What to do: Your answer should be a single number: how many lines in the data below hold the string "Write".
--- start of Source data ---
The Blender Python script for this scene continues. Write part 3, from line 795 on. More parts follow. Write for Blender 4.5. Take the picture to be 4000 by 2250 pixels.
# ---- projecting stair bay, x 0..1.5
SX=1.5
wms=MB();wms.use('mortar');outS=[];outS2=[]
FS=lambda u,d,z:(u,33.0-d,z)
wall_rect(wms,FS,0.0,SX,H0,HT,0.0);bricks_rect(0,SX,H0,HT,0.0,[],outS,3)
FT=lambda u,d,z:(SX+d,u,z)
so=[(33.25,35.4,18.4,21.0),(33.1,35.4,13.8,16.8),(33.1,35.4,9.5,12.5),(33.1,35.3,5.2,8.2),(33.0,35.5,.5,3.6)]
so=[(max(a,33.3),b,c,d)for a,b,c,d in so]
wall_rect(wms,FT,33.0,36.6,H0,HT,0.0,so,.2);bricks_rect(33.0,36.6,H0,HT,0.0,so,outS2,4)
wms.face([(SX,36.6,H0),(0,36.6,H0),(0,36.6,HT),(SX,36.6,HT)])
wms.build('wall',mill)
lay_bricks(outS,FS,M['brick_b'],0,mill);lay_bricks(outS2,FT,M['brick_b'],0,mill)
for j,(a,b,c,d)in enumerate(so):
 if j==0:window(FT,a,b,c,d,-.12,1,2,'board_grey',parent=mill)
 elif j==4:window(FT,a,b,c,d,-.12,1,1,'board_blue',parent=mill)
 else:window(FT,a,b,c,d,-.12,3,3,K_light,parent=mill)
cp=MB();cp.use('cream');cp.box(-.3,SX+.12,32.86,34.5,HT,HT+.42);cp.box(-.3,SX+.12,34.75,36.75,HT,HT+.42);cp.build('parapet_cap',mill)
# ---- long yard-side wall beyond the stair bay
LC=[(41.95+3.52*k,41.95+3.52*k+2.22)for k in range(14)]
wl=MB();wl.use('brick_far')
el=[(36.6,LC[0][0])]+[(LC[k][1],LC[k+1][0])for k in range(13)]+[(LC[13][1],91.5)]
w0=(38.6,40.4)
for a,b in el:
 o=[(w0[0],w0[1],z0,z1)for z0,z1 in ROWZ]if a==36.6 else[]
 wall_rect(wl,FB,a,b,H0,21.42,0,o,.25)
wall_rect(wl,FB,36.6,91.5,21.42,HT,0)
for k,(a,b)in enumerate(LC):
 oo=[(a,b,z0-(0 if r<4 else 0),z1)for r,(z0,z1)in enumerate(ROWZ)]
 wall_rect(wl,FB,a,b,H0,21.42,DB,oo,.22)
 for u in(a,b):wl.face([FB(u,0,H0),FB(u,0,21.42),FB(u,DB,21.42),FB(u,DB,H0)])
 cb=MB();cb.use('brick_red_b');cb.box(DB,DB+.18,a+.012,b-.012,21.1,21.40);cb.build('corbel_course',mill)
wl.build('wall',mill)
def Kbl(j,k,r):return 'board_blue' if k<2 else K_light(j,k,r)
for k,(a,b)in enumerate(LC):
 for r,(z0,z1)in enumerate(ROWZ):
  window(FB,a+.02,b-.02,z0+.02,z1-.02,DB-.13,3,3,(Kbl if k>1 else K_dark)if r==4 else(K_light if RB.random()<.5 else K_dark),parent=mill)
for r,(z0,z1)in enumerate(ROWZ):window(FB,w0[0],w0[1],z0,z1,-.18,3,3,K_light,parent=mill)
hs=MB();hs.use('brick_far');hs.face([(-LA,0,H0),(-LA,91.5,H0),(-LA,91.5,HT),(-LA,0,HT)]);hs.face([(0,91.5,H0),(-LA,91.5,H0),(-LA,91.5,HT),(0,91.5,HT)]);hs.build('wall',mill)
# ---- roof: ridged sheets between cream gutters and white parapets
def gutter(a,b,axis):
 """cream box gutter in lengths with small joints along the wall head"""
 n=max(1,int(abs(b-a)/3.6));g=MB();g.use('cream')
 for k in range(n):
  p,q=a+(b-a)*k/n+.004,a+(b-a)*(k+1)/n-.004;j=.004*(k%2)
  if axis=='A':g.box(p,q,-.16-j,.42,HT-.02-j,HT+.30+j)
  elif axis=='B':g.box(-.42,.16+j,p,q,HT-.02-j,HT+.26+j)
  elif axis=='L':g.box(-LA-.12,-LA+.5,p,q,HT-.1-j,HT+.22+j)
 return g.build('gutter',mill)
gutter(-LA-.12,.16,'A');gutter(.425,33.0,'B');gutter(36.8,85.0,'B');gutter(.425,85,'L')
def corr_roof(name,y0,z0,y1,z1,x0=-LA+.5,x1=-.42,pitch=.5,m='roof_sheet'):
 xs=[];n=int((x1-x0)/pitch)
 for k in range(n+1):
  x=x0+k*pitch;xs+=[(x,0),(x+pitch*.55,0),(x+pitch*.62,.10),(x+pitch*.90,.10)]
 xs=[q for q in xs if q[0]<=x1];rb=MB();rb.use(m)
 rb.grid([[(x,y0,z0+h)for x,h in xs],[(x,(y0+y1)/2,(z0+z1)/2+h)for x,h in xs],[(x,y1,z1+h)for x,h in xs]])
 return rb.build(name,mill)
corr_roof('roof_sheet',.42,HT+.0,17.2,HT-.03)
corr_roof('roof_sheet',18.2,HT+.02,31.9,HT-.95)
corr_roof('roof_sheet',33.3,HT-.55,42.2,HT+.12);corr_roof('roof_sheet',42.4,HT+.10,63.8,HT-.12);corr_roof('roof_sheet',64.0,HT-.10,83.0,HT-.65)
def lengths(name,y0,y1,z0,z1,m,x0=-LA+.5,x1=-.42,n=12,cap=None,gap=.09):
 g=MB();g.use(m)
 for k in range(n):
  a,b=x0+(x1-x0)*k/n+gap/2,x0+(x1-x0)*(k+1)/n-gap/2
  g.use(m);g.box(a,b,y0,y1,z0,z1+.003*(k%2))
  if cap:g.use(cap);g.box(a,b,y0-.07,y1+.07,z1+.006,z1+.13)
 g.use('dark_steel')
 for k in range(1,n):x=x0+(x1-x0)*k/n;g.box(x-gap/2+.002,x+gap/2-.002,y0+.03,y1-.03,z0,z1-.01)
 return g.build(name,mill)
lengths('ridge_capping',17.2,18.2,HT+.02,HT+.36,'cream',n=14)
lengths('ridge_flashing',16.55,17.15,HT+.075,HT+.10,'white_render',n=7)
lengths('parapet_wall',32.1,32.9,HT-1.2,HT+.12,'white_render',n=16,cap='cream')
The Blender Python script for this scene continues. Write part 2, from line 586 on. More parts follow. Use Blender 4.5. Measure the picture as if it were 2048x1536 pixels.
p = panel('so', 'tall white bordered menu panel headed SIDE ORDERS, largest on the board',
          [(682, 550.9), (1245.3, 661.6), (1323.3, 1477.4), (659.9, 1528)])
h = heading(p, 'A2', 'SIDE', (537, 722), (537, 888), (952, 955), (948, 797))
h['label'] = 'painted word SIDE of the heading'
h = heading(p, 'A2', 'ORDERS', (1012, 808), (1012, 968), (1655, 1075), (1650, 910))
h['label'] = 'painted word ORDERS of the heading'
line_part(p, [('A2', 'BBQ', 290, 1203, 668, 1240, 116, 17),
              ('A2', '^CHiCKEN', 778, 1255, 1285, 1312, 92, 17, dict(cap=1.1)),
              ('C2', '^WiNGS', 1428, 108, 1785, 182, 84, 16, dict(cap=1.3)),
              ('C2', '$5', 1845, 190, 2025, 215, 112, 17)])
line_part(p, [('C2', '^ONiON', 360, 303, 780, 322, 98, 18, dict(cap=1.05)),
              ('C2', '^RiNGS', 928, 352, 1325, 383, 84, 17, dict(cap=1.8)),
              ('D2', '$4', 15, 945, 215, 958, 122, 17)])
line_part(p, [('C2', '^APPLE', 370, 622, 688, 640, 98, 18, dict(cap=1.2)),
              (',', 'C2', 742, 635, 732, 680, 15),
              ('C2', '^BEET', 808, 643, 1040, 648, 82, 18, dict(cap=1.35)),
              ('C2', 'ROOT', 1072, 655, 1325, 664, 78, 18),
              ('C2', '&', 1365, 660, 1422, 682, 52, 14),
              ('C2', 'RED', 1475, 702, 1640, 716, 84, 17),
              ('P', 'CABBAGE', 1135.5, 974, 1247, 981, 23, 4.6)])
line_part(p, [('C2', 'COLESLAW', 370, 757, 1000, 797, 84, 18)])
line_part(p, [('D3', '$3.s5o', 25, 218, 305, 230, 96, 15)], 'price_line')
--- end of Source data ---
Exercise output: 2